All of them were filled with the Holy Spirit and began to speak in other languages, as the Spirit gave them ability. — Acts 2.4

Pentecost was not, as some say, “the undoing of Babel” —
now we all speak the same language!
No, it was the opposite: the blessing of Babel.
We learn one another's languages.
We embrace diversity, and learn to listen to each other,
to see from another's perspective,
to give voice to a life other than our own,
to make central a language that's not our own,
to communicate grace that's not on our own terms.
We acknowledge the differences in our lives,
honor one another's various home places and cultures,
and cross over the boundaries of comfort and familiarity.

On that Pentecost day I don't imagine they were eloquent.
They spoke in halting Phrygian, mangled Mesopotamian.
It probably took some back-and-forth, some double-checking.
It required not just proclaiming but listening, relating,
and patience on the part of the hearers,
and courage and humility on the part of the speakers —
willingness to be beginners, to risk, to appear foolish,
to forgo the safety of being in the dominant group.

Pray for such humility and courage, to risk for the sake of love,
to be foolish for the sake of relating,
to let other people's reality be real.
In such loving, the Holy Spirit will speak, loud and clear.
by Steve Garnaas-Holmes

We’re barely past Pentecost and already we’re tempted to put those tongues of fire back in the box until next year. “Not yet,” we’re inclined to say.  Then Brian McLaren reminds us

The good news is that the Spirit is already here, living and active – and has been since the dawn of creation. Our challenge – as we pray “Come, Holy Spirit, come” – is not to persuade the Spirit to be present.
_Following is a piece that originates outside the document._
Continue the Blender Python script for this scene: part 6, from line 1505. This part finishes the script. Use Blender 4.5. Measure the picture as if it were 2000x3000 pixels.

May we pray to be born anew, so that we may see the reign of God. Allow us to see through God’s eyes to perceive the Spirit at work everywhere around us.

To the members of Christ's body,
to the branches of the Vine,
to the Church in faith assembled,
to her midst as gift and sign:
Come, Holy Spirit, come.
– Carl P. Daw, Jr. – “Like the murmur of the dove’s song”

 [1] Brian D. McLaren, We Make the Road by Walking: A Year-Long Quest for Spiritual Formation, Reorientation, and Activation(New York: Jericho Books, 2014),203, 205.